OBJECTIVE:
Transcribe the records in full, keeping every character as it is.

ENTRIES:
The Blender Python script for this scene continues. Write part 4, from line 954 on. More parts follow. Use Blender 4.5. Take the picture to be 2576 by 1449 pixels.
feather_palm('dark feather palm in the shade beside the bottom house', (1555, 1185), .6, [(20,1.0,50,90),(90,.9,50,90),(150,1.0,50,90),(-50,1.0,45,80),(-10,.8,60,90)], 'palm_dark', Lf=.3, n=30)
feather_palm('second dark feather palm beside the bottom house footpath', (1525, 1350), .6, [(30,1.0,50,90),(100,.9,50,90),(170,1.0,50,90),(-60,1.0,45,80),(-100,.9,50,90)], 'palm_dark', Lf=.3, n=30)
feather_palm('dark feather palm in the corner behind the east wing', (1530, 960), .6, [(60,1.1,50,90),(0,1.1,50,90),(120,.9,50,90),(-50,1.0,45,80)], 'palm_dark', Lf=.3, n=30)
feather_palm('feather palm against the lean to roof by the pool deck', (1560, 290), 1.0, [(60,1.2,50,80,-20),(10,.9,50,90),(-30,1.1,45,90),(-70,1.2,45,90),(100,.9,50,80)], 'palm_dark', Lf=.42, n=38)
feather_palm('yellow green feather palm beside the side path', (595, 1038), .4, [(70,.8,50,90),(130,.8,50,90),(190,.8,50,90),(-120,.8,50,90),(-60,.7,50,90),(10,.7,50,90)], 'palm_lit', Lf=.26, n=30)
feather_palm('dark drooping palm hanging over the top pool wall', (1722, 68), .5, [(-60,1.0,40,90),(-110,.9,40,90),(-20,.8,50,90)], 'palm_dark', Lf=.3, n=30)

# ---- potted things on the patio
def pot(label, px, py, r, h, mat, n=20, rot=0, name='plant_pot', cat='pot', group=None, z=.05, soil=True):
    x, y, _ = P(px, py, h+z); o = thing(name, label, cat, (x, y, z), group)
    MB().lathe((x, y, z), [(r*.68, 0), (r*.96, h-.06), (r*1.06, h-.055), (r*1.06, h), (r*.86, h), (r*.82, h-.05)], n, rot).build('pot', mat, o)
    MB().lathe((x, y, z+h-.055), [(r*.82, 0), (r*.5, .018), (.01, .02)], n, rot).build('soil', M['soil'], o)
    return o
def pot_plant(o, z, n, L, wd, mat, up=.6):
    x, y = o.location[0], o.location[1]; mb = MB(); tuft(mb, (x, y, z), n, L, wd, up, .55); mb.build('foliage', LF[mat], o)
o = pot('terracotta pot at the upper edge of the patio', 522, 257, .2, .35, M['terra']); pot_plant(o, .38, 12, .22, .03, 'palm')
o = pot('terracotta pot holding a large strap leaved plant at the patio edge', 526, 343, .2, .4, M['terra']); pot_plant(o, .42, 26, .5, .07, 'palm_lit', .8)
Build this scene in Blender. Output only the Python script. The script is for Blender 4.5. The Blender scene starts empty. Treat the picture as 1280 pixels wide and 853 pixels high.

SOLUTION FOR THIS TASK:
The Blender Python script for this scene continues. Write part 4, from line 954 on. More parts follow. Use Blender 4.5. Take the picture to be 2576 by 1449 pixels.
feather_palm('dark feather palm in the shade beside the bottom house', (1555, 1185), .6, [(20,1.0,50,90),(90,.9,50,90),(150,1.0,50,90),(-50,1.0,45,80),(-10,.8,60,90)], 'palm_dark', Lf=.3, n=30)
feather_palm('second dark feather palm beside the bottom house footpath', (1525, 1350), .6, [(30,1.0,50,90),(100,.9,50,90),(170,1.0,50,90),(-60,1.0,45,80),(-100,.9,50,90)], 'palm_dark', Lf=.3, n=30)
feather_palm('dark feather palm in the corner behind the east wing', (1530, 960), .6, [(60,1.1,50,90),(0,1.1,50,90),(120,.9,50,90),(-50,1.0,45,80)], 'palm_dark', Lf=.3, n=30)
feather_palm('feather palm against the lean to roof by the pool deck', (1560, 290), 1.0, [(60,1.2,50,80,-20),(10,.9,50,90),(-30,1.1,45,90),(-70,1.2,45,90),(100,.9,50,80)], 'palm_dark', Lf=.42, n=38)
feather_palm('yellow green feather palm beside the side path', (595, 1038), .4, [(70,.8,50,90),(130,.8,50,90),(190,.8,50,90),(-120,.8,50,90),(-60,.7,50,90),(10,.7,50,90)], 'palm_lit', Lf=.26, n=30)
feather_palm('dark drooping palm hanging over the top pool wall', (1722, 68), .5, [(-60,1.0,40,90),(-110,.9,40,90),(-20,.8,50,90)], 'palm_dark', Lf=.3, n=30)

# ---- potted things on the patio
def pot(label, px, py, r, h, mat, n=20, rot=0, name='plant_pot', cat='pot', group=None, z=.05, soil=True):
    x, y, _ = P(px, py, h+z); o = thing(name, label, cat, (x, y, z), group)
    MB().lathe((x, y, z), [(r*.68, 0), (r*.96, h-.06), (r*1.06, h-.055), (r*1.06, h), (r*.86, h), (r*.82, h-.05)], n, rot).build('pot', mat, o)
    MB().lathe((x, y, z+h-.055), [(r*.82, 0), (r*.5, .018), (.01, .02)], n, rot).build('soil', M['soil'], o)
    return o
def pot_plant(o, z, n, L, wd, mat, up=.6):
    x, y = o.location[0], o.location[1]; mb = MB(); tuft(mb, (x, y, z), n, L, wd, up, .55); mb.build('foliage', LF[mat], o)
o = pot('terracotta pot at the upper edge of the patio', 522, 257, .2, .35, M['terra']); pot_plant(o, .38, 12, .22, .03, 'palm')
o = pot('terracotta pot holding a large strap leaved plant at the patio edge', 526, 343, .2, .4, M['terra']); pot_plant(o, .42, 26, .5, .07, 'palm_lit', .8)
Build this scene in Blender. Output only the Python script. The script is for Blender 4.5. The Blender scene starts empty. Treat the picture as 1280 pixels wide and 853 pixels high.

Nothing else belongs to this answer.